Apple to pay $500m to owners of slowed iPhones

Apple is to pay about $65 to millions of iPhone owners who complained of slowed devices in what their lawsuit declared "one of the largest consumer frauds in history." The total bill will total up to $500m and settles claims the company deliberately slowed down iPhones to address battery problems.

The phones at issue in the case were iPhone 6, 6 Plus, 6s, 6s Plus, and SE devices running operating systems iOS 10.2.1 or later before Dec. 21, 2017, and iPhone 7 and 7 Plus phones running iOS 11.2 or later before that date.

According to the lawsuit, filed in 2018, reports of unexplained iPhone shutdowns began to surface in 2015 and increased in the fall of 2016. Consumers complained their phones were shutting off even though the batteries showed a charge of more than 30%, the lawsuit claimed.

The lawsuit claimed the shutdowns resulted from a mismatch between phones' hardware, including batteries and processing chips, and the ever-increasing demands of constantly updating operating systems.

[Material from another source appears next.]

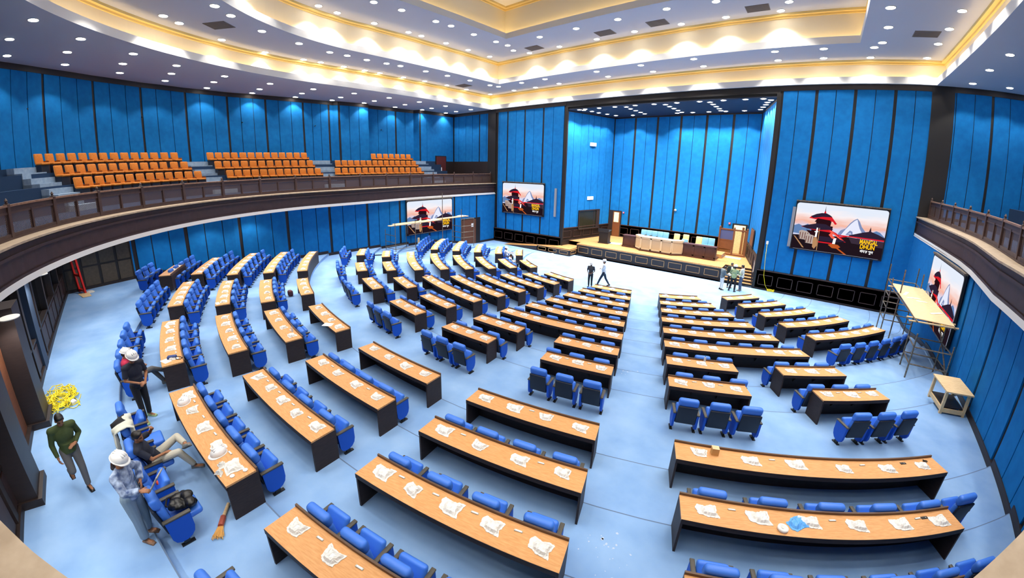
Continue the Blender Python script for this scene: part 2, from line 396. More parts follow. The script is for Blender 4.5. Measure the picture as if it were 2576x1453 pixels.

Apple tried to fix the problem with a software update, but the update merely throttled device performance to cut the number of shutdowns, the lawsuit claimed.

Mark Frauenfelder, linking to a New York Times story, posted about these iPhone woes a decade ago! I wonder if Apple's long-term support for older devices encouraged the lawsuit. Its preference for blackboxed user experiences "Designed in Cupertino" surely did. A brutal failure mode at the place where implied warranties and clever design meet.